Thursday, July 27, 2006

Security thoughts for the day

I promised a security thought. Here it is.

I've done quite a bit of investigations of configuration management tools. Tools like cfengine, pikt, opsware, bladelogic, and even my own homegrown stuff. All of them have their plusses and minuses. One thing that some of them are branching into is policy-based configurations and auditing, rather than just configuration management. Bladelogic for example turns the CIS (Center for Internet Security) Best Practices guides into a policy they can audit against. Two sides of the same coin perhaps, but more on that later.

There is a whole different space of security tools out there that I thing are closely related. Tools like Symantec's ESM and Elemental Security's offerings. These are security auditing tools that let you model security settings in some sort of policy language and then audit against it. There are probably other vendors out there too, people like bindview.

There are also a whole bunch of network vulnerability scanning tools such as Nessus, ISS, nCircle, Qualys, etc. Some of these are evolving to be able to do local scanning of systems for local vulnerabilities rather than just probing things over the network. One of the problems with remote probing of local vulnerabilities is that you need a language capable of scripting actions on multiple platforms, you need to store credentials for the hosts, and you need a language or format for describing what a local vulnerability looks like. Turns out this is a problem that people like Elemental and Symantec (formerly Axent) have already solved. They have a policy language capable of describing a proper configuration from a security standpoint, and they are capable of auditing for compliance.
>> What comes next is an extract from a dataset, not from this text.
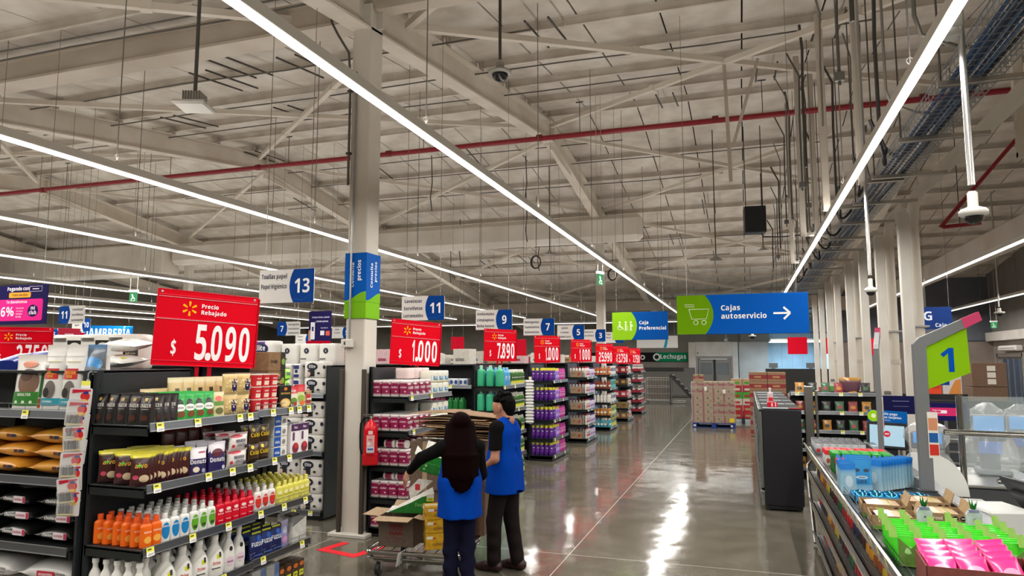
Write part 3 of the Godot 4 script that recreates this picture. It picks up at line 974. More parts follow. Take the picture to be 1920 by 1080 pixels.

The way I see it a few of these vendors need to get in bed with each other. Creating a security policy and describing it in machine language form is just a special case of a configuration. Its a security configuration, but its really no different in a lot of ways than anything else you'd want to manage from a configuration management tool.

I'd really like to see a merging of tools in these related spaces so that from a single vendor, or at least a single console, I can both check for and enforce security configurations on my machines. I could also manage all of my other configurations from the same tool to detect deviations.

Throw in some tripwire-like functionality and you've got a real winner and the start of what people are calling autonomous computing, self-healing systems, etc.

I think I'm not nearly smart or energetic enough to turn this into a product idea, but maybe someone will read this and tell me they're already working on it.